Families of victims of April-May 2010 political violence mourn

On the sixth anniversary of the political violence of 10 April 2010, families of people who died commemorated their loss.

On Sunday, 10 April 2016, a political activist group called ‘Chili Peppers’ organised an event at Khok Wua Intersection, Bangkok, to mourn the people who died at the beginning of the military crackdown on demonstrators of the United Front for Democracy Against Dictatorship (UDD), the main red-shirt faction, on 10 April 2010.  

The military crackdown and the political violence which lasted from early April-May 2010 resulted in at least 90 dead and 2,000 injured.

At the event, many people lit candles and placed them on the pavement at the intersection.

Suwimon Fungklinchan, the mother of Terdsak Fungklinchan, 28, who died after being shot in the stomach and chest at the intersection six years ago, was among those who attended the event.  

Suwimon told Prachatai “We are ordinary people. If the person who shot my son was an ordinary person, he would have been sent to jail, but why is it like this? Why is Thailand like this?”

She added that recently she and other family members of those who died during the 2010 crackdown had submitted a petition to the prosecutors, urging the authorities to bring to justice those responsible for the deaths. However the group has not received any response, she added.

On 29 December 2015, the Office of the National Anti-Corruption Commission (NACC), announced that the NACC had reached a resolution to withdraw corruption and malfeasance allegations against Abhisit Vejjajiva, former Democrat Party Prime Minister, Suthep Thaugsuban, his former Deputy, and Gen Anupong Paochinda, the former Army Chief.

Those three and others were accused of malfeasance for authorizing military and police officers to reclaim several venues in Bangkok city centre from red shirt demonstrators between April-May 2010.

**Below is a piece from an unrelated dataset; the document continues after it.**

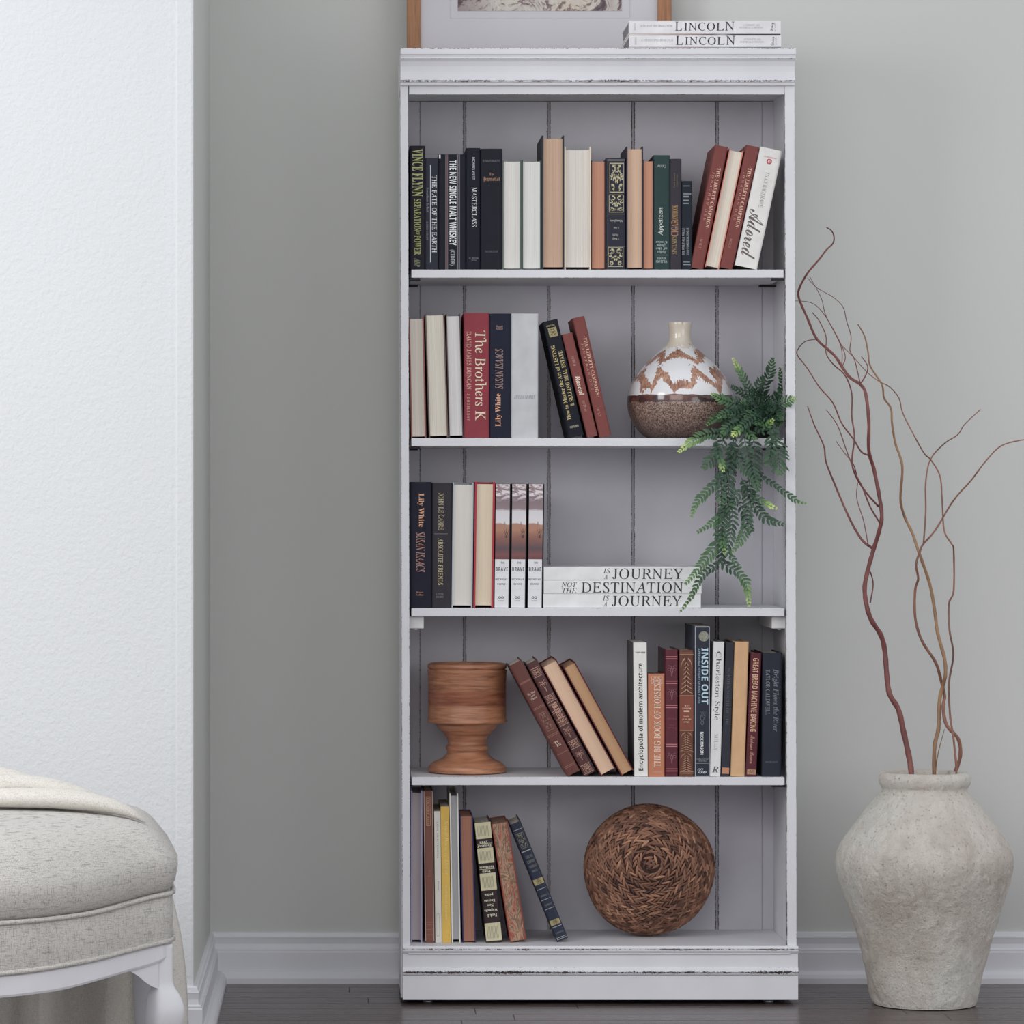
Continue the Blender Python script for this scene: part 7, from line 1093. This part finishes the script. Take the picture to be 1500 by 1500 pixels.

The NACC concluded that the 2010 red-shirt protests were not peaceful and that there were armed militants among the demonstrators. Therefore, the Centre for the Resolution of the Emergency Situation (CRES), an agency formed to handle the 2010 red-shirt protesters with Suthep as Director, had to authorise armed personnel to reclaim the demonstration venues in Bangkok.

Although the military and police officers had to carry arms to protect themselves during the crackdown in accordance with ‘international standards’, if it is proven later that the military used weapons ‘unnecessarily’ resulting in the deaths of demonstrators, the soldiers and their commanders shall be charged on an ‘individual basis’.

The Department of Special Investigation (DSI) will carry out investigations of military personnel who allegedly used weapons ‘unnecessarily’ resulting in loss of life, NACC added.